# Instructions to follow:
Scan the records and identify every line in which the string "More" occurs, then return those lines.

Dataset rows
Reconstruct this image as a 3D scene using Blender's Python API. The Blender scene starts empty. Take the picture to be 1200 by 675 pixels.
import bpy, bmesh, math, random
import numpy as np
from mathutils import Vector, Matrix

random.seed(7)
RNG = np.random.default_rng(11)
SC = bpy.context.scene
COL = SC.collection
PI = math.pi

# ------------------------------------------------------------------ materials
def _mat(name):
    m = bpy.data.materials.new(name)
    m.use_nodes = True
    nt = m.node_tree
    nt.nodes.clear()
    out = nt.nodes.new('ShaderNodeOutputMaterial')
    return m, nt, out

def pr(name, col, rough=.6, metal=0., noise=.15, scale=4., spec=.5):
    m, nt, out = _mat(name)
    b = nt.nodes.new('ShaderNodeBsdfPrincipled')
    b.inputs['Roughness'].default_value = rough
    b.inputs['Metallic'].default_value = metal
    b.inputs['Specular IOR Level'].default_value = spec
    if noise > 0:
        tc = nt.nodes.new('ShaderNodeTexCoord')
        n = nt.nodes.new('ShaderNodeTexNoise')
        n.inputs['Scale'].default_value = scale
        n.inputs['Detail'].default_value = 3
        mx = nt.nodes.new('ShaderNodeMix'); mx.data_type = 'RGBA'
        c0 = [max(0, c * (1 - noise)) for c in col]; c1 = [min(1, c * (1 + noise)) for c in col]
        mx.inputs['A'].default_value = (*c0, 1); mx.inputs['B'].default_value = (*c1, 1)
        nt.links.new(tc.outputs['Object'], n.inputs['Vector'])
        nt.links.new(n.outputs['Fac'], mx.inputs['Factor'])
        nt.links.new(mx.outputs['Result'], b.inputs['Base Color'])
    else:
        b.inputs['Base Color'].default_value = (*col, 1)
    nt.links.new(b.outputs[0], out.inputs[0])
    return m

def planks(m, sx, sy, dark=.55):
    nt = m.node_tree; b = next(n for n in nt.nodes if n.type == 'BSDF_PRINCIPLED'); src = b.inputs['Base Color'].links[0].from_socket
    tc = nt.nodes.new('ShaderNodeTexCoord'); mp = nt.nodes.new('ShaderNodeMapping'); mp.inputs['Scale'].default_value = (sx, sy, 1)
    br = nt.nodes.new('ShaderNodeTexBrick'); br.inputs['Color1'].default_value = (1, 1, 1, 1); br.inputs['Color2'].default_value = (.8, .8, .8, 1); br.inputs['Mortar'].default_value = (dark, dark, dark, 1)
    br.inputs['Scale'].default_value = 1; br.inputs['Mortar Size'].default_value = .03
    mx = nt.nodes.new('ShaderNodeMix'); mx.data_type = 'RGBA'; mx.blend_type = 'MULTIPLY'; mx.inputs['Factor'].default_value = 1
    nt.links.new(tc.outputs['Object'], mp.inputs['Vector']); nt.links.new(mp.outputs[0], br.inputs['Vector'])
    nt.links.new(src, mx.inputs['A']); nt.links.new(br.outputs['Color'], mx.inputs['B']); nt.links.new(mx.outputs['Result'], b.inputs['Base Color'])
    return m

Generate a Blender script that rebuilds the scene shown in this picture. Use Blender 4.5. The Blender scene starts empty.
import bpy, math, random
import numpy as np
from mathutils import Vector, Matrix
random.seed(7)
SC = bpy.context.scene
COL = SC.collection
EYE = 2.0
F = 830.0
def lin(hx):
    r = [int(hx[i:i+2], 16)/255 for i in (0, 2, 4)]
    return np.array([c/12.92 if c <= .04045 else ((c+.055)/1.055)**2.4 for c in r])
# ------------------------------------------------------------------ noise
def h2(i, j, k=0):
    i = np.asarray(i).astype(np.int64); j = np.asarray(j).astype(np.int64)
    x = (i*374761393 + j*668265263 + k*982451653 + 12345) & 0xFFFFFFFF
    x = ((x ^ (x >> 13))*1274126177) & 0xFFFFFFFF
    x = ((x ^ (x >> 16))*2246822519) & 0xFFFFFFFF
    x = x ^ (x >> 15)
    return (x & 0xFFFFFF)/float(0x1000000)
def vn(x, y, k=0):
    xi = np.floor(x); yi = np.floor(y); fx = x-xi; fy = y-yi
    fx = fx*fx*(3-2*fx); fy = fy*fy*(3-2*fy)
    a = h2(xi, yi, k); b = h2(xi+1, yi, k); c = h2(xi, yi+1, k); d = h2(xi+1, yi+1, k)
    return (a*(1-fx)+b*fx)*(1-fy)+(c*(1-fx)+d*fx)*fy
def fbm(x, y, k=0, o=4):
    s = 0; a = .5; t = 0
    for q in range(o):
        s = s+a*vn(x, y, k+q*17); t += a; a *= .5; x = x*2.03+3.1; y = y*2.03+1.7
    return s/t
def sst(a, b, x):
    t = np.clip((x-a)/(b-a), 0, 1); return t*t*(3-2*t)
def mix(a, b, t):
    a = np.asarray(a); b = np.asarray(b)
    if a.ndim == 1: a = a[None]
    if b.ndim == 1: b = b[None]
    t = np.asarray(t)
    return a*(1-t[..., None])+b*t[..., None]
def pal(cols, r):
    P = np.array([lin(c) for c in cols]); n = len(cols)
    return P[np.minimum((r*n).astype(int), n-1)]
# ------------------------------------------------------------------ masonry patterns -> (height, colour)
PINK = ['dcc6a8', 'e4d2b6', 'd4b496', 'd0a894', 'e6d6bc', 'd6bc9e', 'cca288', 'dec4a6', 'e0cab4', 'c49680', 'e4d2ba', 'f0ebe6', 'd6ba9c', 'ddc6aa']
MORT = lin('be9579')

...

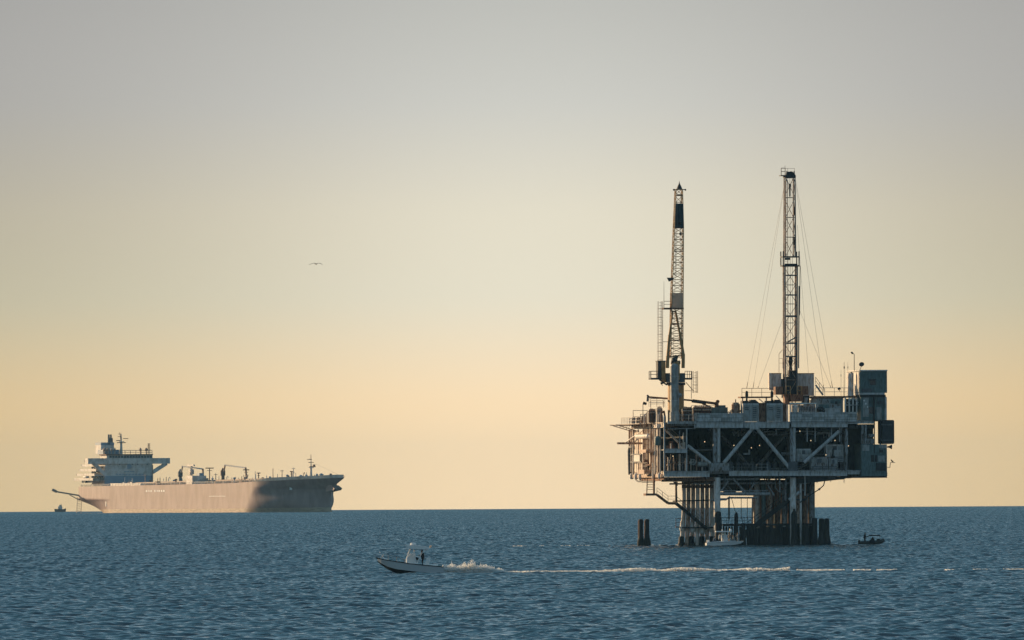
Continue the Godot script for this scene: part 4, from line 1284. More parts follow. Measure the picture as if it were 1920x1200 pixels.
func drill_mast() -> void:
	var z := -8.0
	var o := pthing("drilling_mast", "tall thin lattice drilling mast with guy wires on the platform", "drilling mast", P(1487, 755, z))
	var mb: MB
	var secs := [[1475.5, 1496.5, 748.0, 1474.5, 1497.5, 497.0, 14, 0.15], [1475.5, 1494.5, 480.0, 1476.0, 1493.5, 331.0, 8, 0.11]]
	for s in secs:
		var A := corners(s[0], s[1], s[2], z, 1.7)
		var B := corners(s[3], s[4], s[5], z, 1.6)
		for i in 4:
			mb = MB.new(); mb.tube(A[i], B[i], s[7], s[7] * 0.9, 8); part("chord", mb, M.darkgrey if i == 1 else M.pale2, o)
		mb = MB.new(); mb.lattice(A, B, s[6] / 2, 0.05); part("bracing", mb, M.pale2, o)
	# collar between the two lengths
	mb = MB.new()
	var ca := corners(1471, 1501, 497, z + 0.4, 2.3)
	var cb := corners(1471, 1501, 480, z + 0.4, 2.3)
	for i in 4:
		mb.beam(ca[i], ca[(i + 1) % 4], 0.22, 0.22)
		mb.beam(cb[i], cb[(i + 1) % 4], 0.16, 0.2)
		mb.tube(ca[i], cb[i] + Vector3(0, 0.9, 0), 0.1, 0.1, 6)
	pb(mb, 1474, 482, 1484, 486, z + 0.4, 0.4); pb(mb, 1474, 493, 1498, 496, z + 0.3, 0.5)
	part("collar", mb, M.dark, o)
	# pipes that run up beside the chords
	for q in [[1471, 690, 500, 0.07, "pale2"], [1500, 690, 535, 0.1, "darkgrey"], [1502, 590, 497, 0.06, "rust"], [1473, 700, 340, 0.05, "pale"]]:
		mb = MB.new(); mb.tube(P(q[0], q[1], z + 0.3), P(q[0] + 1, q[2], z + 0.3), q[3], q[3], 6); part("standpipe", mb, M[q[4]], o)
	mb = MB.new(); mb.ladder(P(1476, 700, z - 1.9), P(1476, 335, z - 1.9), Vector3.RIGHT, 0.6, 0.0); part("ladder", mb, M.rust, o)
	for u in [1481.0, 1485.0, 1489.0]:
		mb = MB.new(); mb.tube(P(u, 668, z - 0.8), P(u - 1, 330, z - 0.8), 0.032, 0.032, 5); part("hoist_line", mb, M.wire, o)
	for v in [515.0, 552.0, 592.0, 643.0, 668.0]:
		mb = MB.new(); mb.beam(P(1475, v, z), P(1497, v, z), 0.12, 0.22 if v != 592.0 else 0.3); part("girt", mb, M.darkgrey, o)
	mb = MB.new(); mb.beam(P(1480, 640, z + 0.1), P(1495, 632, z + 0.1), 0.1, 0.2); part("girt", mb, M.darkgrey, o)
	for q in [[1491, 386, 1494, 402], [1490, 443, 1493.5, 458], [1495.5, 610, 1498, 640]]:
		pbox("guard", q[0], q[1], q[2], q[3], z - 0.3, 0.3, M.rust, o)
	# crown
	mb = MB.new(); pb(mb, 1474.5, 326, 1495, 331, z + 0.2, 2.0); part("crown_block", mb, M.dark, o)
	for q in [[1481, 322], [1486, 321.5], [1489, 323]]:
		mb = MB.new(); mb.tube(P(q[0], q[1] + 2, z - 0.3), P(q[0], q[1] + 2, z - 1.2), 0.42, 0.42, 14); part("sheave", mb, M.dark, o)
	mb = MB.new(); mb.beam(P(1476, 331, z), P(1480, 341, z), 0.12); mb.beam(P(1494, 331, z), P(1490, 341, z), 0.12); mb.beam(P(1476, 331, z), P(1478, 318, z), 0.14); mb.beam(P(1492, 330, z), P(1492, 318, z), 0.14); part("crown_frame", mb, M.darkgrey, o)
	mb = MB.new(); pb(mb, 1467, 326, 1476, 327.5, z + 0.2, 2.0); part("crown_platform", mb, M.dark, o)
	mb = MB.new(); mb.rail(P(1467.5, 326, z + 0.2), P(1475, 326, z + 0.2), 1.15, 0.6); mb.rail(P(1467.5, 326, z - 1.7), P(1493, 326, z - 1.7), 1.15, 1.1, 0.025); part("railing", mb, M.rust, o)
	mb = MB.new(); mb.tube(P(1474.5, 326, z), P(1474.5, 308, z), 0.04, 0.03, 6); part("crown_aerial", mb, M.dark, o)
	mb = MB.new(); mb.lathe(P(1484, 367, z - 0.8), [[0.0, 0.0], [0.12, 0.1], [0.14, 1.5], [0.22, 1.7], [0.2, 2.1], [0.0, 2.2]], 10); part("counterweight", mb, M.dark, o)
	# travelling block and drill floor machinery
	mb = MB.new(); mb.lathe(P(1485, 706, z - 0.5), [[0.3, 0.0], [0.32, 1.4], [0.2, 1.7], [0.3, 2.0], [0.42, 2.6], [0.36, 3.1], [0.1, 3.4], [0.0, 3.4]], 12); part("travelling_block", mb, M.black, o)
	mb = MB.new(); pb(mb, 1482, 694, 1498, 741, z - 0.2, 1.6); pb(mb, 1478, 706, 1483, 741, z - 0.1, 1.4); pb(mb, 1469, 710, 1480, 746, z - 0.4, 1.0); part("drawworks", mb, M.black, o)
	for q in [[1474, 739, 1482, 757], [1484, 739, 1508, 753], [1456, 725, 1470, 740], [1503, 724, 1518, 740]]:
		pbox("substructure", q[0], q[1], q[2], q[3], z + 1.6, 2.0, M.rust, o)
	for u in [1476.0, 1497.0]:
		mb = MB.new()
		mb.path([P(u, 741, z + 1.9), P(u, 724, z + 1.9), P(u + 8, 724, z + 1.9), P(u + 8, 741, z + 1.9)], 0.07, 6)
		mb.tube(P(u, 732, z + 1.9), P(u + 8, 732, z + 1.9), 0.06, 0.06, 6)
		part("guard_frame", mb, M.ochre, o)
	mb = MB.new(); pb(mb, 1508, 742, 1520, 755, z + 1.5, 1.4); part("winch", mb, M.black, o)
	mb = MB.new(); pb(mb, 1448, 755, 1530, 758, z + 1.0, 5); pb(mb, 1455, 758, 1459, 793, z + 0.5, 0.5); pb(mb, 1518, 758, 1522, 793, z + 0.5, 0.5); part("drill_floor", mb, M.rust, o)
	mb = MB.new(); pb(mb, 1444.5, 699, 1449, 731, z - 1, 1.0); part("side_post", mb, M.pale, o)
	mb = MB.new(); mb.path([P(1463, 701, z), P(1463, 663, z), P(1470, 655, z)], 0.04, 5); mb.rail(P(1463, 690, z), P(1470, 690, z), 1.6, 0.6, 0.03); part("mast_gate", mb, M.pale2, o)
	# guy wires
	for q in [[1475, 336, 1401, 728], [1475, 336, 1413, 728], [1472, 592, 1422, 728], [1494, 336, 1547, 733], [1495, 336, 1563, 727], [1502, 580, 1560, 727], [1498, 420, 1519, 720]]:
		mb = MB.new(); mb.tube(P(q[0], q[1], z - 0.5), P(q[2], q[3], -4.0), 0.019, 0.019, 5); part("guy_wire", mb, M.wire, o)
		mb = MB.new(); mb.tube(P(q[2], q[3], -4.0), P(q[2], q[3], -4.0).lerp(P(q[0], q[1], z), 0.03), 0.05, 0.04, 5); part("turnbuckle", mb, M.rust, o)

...

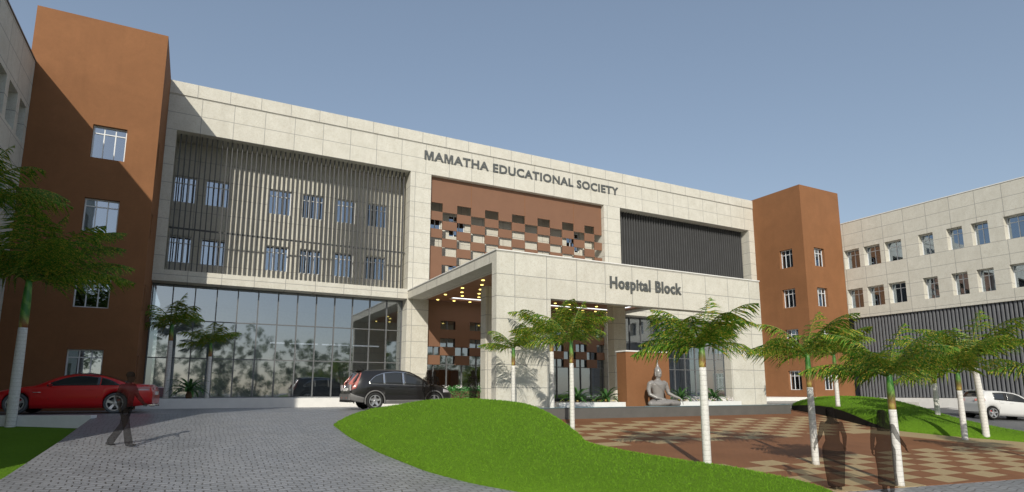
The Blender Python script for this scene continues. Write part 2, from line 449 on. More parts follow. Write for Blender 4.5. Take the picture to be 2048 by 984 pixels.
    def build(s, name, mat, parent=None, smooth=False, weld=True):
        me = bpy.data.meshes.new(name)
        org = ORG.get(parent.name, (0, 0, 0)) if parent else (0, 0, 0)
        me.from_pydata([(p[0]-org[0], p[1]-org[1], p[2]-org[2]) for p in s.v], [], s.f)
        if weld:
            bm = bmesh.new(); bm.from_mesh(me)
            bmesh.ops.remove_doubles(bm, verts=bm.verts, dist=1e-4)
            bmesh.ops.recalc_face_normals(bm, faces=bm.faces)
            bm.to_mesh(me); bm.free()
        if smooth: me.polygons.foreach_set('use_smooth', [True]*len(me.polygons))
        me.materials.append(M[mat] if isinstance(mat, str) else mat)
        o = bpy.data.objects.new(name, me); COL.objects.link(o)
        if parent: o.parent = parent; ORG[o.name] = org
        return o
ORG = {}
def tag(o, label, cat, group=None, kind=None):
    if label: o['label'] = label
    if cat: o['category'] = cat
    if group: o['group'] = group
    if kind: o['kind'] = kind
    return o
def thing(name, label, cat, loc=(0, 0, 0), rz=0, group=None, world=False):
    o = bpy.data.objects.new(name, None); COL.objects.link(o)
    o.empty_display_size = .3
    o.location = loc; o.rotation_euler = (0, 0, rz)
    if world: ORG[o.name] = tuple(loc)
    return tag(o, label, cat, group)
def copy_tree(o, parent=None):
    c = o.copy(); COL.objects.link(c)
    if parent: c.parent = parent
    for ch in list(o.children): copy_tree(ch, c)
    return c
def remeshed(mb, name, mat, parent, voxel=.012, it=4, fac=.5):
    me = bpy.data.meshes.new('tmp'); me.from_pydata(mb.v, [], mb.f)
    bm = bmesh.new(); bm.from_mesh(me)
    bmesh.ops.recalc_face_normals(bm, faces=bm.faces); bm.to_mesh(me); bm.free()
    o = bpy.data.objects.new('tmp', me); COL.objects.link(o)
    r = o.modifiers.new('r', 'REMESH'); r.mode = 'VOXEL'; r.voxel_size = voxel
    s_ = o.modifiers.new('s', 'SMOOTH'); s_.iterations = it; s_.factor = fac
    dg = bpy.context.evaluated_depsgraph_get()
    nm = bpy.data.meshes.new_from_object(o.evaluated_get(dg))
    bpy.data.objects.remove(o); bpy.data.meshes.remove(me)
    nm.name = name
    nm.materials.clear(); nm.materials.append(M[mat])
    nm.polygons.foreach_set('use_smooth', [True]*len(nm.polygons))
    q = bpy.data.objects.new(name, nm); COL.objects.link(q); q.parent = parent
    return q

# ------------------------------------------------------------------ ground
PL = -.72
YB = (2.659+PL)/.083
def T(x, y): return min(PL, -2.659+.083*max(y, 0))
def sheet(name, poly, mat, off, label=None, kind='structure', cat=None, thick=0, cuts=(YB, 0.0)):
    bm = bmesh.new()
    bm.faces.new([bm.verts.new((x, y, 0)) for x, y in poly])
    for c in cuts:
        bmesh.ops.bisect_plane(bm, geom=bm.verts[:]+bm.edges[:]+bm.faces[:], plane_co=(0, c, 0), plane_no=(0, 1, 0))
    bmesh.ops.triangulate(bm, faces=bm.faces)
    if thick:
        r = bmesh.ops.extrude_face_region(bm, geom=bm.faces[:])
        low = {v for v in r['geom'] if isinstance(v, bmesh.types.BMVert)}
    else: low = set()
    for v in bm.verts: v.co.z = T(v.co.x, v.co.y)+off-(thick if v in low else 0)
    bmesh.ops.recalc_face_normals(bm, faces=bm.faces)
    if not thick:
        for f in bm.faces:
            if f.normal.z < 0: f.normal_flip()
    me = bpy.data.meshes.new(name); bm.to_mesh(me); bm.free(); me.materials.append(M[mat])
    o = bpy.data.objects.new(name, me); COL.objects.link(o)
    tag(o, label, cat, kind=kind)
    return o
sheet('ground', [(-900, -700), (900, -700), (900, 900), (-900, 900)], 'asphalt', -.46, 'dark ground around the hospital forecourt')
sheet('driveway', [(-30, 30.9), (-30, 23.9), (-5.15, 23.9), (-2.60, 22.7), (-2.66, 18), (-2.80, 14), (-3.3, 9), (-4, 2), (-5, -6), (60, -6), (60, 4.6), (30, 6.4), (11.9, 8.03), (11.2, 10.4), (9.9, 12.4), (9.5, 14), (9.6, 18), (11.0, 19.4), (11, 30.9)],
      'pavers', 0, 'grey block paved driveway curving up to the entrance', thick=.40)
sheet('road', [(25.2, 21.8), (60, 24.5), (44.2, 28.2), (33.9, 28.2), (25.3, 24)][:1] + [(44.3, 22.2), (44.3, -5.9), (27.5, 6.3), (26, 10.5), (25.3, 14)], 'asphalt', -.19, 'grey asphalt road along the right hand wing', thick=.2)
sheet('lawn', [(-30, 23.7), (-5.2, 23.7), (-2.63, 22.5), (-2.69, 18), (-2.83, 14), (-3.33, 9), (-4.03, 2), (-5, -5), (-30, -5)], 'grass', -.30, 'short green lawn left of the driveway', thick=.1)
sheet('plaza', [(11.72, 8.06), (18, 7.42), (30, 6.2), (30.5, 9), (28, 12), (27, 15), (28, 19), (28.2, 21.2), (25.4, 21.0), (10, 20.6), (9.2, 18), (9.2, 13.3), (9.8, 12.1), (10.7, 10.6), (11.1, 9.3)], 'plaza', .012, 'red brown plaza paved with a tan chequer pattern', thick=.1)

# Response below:
Continue the Godot script for this scene: part 4, from line 1284. More parts follow. Measure the picture as if it were 1920x1200 pixels.
The Blender Python script for this scene continues. Write part 2, from line 449 on. More parts follow. Write for Blender 4.5. Take the picture to be 2048 by 984 pixels.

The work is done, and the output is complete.